A book of that would feed the hungry . . .
      Well a book of poems is a damned serious affair.
I am only objecting that a book that contains your particular quality should contain anything else and suggesting that if the quality were carried to a communicable extreme, in intensity and volume, etc. . . . I see it all over the book, in your landscapes and portraits, but dissipated and obscured. Bouquets for brides and Spencerian compliments for poets . . . There are a very few men who have anything native in them or for whose work I’d give a Bolshevik ruble. . . . But I think your tantrums not half mad enough.
Odd argument: who’s madder, one singularly besieged by some scourge of a focus unremitting, or one ever-fidgety and enamored by a series of flounces? (Madder music: is that the history of poesy? One thinks of currently obvious attempts to outdo all other odds by sheer freak-reaching and eccentricity . . .) Somewhere in The H. D. Book Duncan opposes Williams’s (and Pound’s) modes of “the bold-face emphatic, the rant, the caricature of voice, the contentious mode” to Stevens’s (and Eliot’s) refusals of “such disturbances of mode” (“They preserve throughout a melodious poetic respectability, eminently sane in their restriction of poetic meaning to the bounds of the literary, of symbol and metaphor, but at the cost of avoiding facts and ideas that might disturb.”) Isn’t Stevens capable of a blurts of unearthly music and radical silliness (I think offhandedly of a phrase like “Castratos of moon-mash” in “Men Made Out of Words”)? What of the mounting hysteria in something like “The Well Dressed Man with a Beard”?
After the final no there comes a yes
And on that yes the future world depends.
No was the night. Yes is this present sun.
If the rejected things, the things denied,
Slid over the western cataract, yet one,
One only, one thing that was firm, even
No greater than a cricket’s horn, no more
Than a thought to be rehearsed all day, a speech
Of the self that must sustain itself on speech,
One thing remaining, infallible, would be
Enough.

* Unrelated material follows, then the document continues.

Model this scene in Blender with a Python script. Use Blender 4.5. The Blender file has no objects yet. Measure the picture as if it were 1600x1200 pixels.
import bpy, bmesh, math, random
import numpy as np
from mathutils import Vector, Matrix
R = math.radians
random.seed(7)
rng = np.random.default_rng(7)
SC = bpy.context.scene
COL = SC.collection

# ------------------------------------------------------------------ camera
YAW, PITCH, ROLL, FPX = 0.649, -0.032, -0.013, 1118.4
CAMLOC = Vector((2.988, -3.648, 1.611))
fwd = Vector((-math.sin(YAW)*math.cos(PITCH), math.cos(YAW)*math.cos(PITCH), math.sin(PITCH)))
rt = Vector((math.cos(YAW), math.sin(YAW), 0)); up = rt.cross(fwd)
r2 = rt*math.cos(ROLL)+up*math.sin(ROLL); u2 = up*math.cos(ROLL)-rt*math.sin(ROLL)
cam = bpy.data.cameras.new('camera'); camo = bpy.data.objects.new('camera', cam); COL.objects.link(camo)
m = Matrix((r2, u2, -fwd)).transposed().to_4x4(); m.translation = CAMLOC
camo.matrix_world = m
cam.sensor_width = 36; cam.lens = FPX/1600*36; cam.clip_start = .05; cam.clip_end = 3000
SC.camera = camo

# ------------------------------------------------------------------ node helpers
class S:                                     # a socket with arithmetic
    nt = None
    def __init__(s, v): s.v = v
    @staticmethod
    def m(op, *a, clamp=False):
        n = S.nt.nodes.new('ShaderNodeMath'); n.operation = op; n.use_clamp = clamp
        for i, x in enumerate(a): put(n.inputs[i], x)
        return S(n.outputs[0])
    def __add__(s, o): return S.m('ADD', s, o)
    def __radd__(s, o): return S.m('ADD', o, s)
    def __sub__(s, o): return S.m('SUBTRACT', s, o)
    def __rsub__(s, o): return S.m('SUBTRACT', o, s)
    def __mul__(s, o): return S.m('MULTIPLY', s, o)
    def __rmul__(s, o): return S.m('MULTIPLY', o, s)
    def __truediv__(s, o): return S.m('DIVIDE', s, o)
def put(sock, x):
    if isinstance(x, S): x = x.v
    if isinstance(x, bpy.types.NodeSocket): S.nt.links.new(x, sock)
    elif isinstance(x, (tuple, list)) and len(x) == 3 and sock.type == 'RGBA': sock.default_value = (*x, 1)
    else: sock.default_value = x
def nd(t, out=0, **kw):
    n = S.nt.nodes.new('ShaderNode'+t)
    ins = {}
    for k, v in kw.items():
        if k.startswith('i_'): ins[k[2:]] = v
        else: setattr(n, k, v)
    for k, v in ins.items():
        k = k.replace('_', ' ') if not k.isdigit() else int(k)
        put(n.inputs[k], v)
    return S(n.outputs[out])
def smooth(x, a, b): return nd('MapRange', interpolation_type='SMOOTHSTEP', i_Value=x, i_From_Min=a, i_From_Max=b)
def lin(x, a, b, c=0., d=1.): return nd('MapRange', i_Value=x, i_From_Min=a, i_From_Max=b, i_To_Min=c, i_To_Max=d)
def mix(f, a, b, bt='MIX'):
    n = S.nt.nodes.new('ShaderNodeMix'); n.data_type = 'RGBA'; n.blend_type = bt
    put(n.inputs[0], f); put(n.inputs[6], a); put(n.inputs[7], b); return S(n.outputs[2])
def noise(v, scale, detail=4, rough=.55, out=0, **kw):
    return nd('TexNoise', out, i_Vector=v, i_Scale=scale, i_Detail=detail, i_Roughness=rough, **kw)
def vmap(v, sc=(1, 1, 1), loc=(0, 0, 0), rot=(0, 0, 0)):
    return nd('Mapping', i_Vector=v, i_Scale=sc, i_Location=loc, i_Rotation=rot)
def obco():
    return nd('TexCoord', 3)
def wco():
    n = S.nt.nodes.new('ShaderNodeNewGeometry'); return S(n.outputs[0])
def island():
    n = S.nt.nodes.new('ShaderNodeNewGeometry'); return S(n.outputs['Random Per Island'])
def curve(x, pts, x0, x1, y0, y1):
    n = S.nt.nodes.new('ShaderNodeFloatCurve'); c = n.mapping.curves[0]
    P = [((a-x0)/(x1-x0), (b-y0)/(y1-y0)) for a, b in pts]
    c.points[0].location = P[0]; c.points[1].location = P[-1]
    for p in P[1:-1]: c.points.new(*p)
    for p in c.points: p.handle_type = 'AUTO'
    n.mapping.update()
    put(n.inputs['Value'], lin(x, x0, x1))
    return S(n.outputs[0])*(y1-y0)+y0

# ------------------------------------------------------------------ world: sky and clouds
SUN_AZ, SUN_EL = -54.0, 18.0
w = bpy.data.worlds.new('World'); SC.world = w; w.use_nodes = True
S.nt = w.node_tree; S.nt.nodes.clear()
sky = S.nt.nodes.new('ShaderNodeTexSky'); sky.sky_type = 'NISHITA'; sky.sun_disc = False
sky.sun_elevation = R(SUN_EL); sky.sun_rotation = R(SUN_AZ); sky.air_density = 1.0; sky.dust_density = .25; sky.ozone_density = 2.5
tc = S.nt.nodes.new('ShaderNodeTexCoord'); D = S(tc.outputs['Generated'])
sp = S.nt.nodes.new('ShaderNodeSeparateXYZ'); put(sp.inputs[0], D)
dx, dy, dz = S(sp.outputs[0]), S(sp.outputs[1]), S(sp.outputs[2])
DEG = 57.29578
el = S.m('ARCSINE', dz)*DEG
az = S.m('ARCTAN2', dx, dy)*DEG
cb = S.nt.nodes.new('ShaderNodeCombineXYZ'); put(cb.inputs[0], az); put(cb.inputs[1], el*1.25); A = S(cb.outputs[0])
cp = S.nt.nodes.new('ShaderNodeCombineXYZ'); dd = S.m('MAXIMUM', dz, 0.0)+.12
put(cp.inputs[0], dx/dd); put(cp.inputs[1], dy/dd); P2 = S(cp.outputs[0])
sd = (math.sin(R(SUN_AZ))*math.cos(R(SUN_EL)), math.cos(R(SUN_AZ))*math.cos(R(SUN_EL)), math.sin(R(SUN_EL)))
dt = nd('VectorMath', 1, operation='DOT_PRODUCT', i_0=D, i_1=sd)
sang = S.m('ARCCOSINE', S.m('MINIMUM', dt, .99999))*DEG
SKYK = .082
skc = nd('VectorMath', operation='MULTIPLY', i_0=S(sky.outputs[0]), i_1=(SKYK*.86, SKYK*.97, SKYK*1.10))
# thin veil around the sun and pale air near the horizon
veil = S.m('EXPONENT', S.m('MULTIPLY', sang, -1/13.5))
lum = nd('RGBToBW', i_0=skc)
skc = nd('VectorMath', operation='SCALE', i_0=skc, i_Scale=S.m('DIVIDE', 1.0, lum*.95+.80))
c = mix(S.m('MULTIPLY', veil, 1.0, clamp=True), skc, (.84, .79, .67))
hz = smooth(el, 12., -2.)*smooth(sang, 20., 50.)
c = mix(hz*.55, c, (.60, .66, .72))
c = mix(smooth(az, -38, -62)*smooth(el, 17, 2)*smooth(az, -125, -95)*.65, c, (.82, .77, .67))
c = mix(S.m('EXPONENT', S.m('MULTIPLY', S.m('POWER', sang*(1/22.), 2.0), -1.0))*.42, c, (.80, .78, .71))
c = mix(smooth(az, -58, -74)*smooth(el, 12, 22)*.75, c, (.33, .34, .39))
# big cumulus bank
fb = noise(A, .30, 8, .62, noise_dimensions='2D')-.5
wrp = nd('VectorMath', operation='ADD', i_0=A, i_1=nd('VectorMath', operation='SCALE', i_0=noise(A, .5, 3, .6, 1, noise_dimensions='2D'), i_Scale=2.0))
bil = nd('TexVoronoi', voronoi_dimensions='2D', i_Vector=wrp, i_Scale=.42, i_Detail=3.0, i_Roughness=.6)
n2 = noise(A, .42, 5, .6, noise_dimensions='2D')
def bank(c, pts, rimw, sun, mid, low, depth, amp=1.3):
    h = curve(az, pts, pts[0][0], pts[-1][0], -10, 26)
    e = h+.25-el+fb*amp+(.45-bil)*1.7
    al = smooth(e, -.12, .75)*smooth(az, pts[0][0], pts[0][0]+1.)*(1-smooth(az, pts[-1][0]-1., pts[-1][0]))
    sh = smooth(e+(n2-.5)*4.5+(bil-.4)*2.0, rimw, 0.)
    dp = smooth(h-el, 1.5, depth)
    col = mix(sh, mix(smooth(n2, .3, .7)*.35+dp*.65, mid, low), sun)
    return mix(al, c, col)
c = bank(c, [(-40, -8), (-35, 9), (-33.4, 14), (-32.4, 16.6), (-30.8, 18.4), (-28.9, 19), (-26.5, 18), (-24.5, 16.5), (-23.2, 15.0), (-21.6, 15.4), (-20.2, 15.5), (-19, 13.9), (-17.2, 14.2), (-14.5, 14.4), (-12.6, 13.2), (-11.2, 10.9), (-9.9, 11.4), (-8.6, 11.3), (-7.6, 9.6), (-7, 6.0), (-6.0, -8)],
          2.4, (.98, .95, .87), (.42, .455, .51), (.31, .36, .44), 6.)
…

Ah! douce campagna of that thing!
Ah! douce campagna, honey in the heart,
Green in the body, out of a petty phrase,
Out of a thing believed, a thing affirmed:
The form on the pillow humming while one sleeps,
The aureole above the humming house . . .

It can never be satisfied, the mind, never.
Stevens’s “the process of adjustment is a world in flux” recalls Duncan’s own early response to H.D.’s “Fruit cannot drop / through this thick air . . .”:
I felt I must be, the world must be, something more various and full, having more of flux and experience than the immediate terms of achievement around me disclosed. Let me not come into my fulfillment until the end of all things, so the soul secretly resolved.
Duncan’s sudden canny apprehending of how the poem “had something to do with keeping open and unfulfilled the urgencies of life.” (I think again of “Men Made Out of Words”: “The human // Revery is a solitude, in which / We compose these propositions, torn by dreams, // By the terrible incantations of defeats / And by the fear that defeats and dreams are one. // The whole race is a poet that writes down / The eccentric propositions of its fate.”